Celebrated actor-filmmaker Quentin Tarantino, whose iconic cult classis "Pulp Fiction" was screened here at the 67th Cannes International Film Festival, says the practice of screening films in digital has led to the death of "cinema as I knew".
He also lambasted established filmmakers for turning their back on 35 mm film and ridiculed digital projections as a poor substitute for "the real thing", reports independent.co.uk.
Tarantino attended the screening of "Pulp Fiction" with actors Uma Thurman and John Travolta for the movie's 20th anniversary celebration.

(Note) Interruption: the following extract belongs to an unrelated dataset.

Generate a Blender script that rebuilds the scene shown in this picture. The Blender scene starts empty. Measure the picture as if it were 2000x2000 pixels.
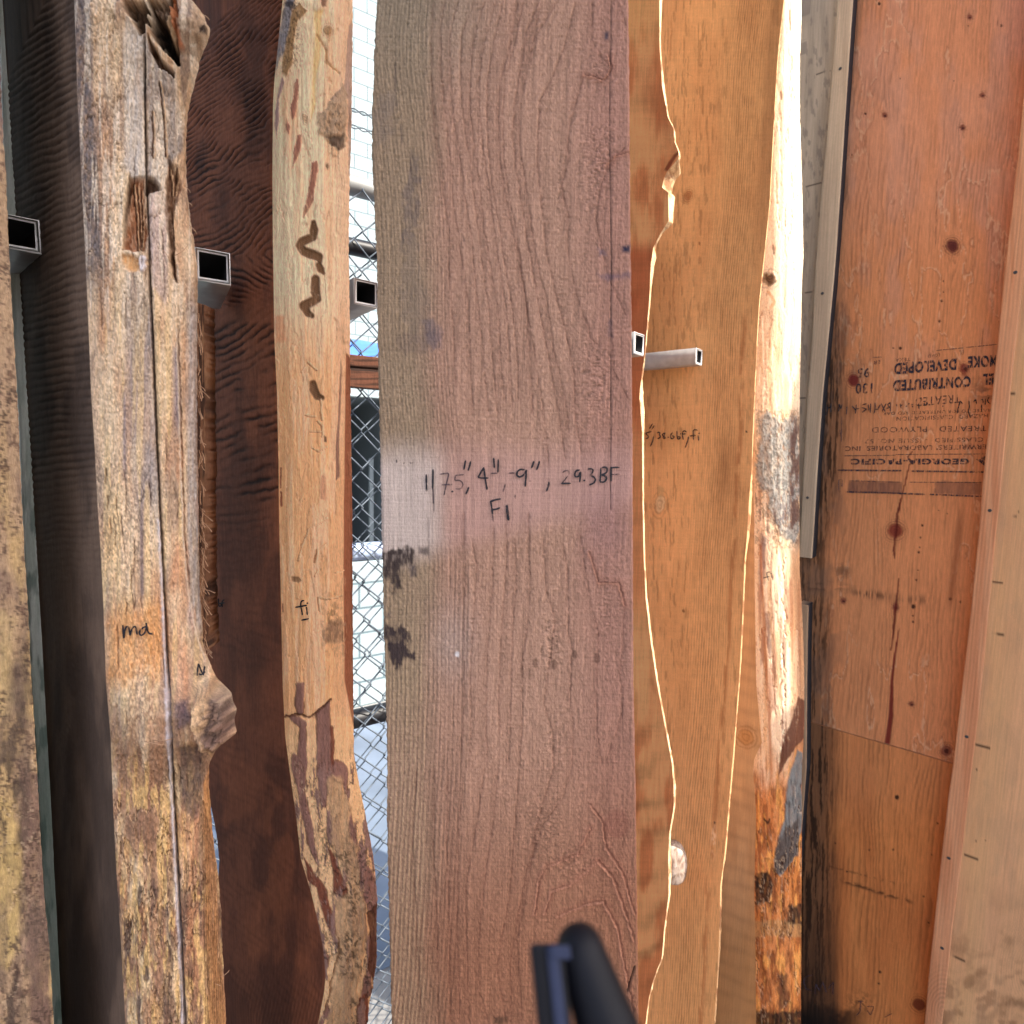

Of the current filmmaking trend, he said: "As far as I'm concerned, digital projection and DCPs (Digital Cinema Packages) is the death of cinema as I know it."
"The fact that most films now are not presented in 35 mm means that the war is lost. Digital projections, that's just television in public. And apparently the whole world is okay with television in public, but what I knew as cinema is dead," he added.
He finds the present generation "quite hopeless", however, he is hopeful the next one "would demand the real thing".
"I'm hopeful that we're going through a woozy romantic period with the ease of digital. I'm very hopeful that future generations will be much smarter than this generation and realise what they lost."
"Back in my day, you at least needed 16mm to make something, and that was a Mount Everest most of us couldn't climb. But why an established filmmaker would shoot on digital, I have no idea at all," he added.